Elise Grilli, a mid-century art critic for the Nippon Times, wrote about Onchi's feeling about craft in the following way. “Onchi delighted in flaunting the conventions of ukiyoe prints. The meticulous craftsmanship, the virtuosity of line, the hair-raisingly painstaking printing from twenty or thirty separate blocks, the finicky precision in overlapping the colors, and, in recent times, the overwhelming cleverness in naturalistic representation—all this he threw out the window with a single toss and a hearty laugh.”

Koshiro Onchi, from a print portfolio, 1930
 
Koshiro Onchi, 1946

 Yet Onchi's own words about hanga seem to contradict this anti-craft attitude. In his book The Modern Hanga of Japan he writes, “The virtue of hanga lies in the certainty that it comes from a creative process which permits no sham. Unlike brush painting, it allows no wavering of the hand. It is honest—sham and errors show. Some liberty may be allowed in the registry but so little that it, like the carving, is a process which permits no delusion…hanga rejects the accidental and rejects ornamentation…and it contains the most constructive process in graphic art, the advantage of superimposing pictures. For this reason, hanga is probably the most suitable method yet found for the expression of modern art, which lays stress on construction.”

Onchi came to believe that hanga was uniquely suited for abstract art, and as time went on he moved more and more in that direction. In his abstract work, Onchi was relentlessly experimental, constantly trying new techniques and materials. In addition to wood blocks, he printed with paper, cardboard, string, objects, leaves — anything that caught his imagination.




 
Koshiro Onchi, Leaf and Clouds, 1953

The forms in the print above, Leaf and Clouds, were cut from waxed paper. For each impression he brushed the waxed paper form with regular sumi ink and some nori, putting most of the ink near the edges, then laid the form onto a piece of glass with the inked side down. The printing paper was placed on top of that and he used his baren as usual, allowing the ink to ooze out from under the waxed paper. The leaf shape was printed from a leaf.

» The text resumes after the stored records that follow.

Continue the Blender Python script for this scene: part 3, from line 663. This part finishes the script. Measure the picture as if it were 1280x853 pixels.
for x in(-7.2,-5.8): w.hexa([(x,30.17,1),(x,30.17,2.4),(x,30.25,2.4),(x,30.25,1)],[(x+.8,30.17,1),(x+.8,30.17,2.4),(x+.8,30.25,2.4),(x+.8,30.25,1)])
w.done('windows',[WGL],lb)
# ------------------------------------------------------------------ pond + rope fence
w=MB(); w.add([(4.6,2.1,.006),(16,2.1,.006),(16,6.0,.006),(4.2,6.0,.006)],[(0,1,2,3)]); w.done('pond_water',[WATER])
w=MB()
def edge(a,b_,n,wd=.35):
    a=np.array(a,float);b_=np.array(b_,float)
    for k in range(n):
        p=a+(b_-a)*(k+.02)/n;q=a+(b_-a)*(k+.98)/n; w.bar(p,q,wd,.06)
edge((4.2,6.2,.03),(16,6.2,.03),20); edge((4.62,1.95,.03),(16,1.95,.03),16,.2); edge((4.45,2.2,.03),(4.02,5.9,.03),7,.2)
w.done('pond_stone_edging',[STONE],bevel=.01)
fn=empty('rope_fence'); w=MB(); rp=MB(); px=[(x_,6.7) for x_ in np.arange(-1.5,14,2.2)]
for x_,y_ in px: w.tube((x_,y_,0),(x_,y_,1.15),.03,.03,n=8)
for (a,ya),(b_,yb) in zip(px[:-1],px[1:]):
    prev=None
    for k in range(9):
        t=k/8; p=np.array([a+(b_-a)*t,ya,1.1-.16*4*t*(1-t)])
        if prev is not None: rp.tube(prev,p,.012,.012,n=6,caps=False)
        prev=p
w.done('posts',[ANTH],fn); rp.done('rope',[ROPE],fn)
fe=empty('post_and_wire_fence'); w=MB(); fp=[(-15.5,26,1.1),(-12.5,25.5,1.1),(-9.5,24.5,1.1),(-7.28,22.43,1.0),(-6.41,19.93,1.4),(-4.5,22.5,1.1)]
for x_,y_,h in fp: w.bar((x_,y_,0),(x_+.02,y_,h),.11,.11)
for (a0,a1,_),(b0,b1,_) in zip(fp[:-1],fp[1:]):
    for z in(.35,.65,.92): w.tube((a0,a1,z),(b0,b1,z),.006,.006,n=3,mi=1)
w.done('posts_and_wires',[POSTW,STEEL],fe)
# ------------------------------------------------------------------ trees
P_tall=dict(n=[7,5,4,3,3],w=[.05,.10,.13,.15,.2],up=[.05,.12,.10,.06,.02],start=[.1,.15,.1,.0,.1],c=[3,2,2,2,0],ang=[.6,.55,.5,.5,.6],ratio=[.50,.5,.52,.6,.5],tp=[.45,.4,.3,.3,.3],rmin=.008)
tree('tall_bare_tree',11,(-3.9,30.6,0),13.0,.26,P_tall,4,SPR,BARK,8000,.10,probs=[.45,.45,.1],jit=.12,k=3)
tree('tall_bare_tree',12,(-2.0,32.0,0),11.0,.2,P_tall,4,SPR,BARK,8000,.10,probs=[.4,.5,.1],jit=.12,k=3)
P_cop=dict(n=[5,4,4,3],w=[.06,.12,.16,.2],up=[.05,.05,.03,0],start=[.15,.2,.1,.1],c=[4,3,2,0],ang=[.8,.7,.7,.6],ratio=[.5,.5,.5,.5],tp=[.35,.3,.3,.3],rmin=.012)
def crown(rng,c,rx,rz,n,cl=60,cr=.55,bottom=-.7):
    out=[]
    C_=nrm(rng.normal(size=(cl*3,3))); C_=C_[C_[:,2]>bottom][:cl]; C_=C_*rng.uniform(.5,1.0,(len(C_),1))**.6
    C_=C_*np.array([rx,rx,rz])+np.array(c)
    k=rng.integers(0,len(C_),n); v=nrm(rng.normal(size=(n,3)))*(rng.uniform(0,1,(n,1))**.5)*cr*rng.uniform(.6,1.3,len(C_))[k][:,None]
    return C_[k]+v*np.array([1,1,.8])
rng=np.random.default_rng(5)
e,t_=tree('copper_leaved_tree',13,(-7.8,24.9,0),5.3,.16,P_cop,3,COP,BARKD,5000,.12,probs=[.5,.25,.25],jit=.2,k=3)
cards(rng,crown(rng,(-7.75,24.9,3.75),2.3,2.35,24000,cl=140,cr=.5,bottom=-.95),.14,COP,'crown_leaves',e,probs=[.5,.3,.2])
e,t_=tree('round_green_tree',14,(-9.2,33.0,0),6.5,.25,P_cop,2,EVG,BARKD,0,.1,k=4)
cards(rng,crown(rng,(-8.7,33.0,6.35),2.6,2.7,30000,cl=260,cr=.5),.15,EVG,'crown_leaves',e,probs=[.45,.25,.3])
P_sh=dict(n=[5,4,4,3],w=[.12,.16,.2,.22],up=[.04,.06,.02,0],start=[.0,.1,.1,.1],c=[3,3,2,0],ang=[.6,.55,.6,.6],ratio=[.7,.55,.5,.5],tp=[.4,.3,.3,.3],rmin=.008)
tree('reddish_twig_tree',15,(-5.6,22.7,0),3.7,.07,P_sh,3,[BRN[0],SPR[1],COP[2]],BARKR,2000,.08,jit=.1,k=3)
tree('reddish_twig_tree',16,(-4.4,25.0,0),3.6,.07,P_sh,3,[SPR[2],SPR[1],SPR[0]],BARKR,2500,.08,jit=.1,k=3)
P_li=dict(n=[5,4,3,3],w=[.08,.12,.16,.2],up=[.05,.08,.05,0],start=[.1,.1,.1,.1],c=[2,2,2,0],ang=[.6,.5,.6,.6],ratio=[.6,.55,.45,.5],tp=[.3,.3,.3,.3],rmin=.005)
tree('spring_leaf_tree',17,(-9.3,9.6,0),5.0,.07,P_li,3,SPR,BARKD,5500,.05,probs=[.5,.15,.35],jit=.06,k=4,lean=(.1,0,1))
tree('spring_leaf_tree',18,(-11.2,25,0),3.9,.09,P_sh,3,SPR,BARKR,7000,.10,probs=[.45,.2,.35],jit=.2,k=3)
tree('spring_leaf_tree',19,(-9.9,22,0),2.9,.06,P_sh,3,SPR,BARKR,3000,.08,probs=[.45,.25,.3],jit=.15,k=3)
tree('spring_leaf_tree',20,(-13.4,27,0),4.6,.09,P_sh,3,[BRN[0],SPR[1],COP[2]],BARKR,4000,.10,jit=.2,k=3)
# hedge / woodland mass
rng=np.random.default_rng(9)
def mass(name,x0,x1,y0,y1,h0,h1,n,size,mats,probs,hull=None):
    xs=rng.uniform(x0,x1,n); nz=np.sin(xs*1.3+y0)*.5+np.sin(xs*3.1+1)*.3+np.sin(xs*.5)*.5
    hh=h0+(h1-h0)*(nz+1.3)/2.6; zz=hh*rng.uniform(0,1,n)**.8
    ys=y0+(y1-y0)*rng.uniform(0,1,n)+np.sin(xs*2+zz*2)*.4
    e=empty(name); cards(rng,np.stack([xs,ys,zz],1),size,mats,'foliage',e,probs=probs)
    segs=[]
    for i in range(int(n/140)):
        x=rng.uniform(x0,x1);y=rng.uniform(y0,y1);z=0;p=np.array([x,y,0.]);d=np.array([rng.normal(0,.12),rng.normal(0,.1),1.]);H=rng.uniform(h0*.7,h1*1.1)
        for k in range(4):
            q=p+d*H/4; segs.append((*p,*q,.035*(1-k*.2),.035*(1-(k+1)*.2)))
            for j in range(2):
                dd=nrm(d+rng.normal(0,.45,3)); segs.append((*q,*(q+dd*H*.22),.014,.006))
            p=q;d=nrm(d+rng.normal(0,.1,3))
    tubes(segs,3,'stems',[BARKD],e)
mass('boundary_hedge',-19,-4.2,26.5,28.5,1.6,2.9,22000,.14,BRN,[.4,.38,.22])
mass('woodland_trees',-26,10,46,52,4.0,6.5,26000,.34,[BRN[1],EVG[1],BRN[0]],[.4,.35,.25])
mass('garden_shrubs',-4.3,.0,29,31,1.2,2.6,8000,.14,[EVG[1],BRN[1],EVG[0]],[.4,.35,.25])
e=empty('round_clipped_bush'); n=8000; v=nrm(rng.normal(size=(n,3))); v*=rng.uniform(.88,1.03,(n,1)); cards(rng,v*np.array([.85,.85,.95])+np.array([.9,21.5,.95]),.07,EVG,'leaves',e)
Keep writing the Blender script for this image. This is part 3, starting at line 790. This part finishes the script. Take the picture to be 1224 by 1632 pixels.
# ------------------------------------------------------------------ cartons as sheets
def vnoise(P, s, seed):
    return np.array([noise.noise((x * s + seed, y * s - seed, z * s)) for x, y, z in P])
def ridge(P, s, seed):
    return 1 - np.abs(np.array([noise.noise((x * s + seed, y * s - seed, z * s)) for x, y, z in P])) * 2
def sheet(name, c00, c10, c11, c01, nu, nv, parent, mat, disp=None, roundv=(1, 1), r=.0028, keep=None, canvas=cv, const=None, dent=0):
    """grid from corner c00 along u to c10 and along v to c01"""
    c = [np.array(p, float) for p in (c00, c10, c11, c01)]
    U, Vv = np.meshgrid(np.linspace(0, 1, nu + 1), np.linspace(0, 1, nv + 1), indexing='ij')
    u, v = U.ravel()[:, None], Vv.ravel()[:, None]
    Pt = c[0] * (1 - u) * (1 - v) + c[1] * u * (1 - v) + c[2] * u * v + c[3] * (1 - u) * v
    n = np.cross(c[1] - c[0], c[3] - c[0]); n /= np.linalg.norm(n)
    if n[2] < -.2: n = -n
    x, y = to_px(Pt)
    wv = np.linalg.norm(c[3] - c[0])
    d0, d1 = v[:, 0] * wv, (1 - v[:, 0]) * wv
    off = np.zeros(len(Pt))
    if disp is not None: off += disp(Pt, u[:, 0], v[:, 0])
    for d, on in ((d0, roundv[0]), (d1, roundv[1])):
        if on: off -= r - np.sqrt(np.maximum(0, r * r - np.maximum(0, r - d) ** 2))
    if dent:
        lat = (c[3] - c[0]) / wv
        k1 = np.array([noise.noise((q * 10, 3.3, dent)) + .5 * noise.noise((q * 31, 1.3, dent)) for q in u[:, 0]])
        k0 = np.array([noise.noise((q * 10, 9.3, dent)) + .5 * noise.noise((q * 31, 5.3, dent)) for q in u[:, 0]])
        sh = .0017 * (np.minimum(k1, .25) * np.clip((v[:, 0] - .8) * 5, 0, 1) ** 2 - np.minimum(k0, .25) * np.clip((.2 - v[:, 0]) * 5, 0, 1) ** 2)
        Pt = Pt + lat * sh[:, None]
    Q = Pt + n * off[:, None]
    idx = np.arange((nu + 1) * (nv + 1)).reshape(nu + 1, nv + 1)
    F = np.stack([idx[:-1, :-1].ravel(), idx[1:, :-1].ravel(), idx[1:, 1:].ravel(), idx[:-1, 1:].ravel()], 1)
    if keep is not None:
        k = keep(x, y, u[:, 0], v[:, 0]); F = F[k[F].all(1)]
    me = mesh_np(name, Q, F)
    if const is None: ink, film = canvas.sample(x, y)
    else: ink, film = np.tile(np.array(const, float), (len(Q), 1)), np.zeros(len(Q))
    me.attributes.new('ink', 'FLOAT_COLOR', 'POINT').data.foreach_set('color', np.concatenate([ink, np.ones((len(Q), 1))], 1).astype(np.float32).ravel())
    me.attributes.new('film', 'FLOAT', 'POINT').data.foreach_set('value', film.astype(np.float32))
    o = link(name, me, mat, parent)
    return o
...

Onchi's portfolio prints were printed in larger editions, but many of his abstract prints were done in very small editions of 5 or fewer, making them more like paintings than prints. I can relate to not wanting to make big editions. 

I'm not so crazy about Onchi's abstracts, but I enjoy his figurative work and I love his rebellious and experimental spirit. 

2 comments:

NaThAn MoYa said...

Annie-

I have been following your work and blog for about a year now. As always you offer something very unique, inspiring, and informative to the printmaking world. I think it's important to see printmakers talking about and engaging with the rich history of printmaking. The creative prints movement offers a valuable contrast to what is often shown in art books about Japanese prints, and it shows that Japanese printmaking is not homogenous in output and style.

Cheers,
nathan moya
nathanmoyaprints.com

Annie B said...

Thanks so much, Nathan. I'm glad you enjoyed this post. I too love to hear printmakers talking about printmaking in a larger way.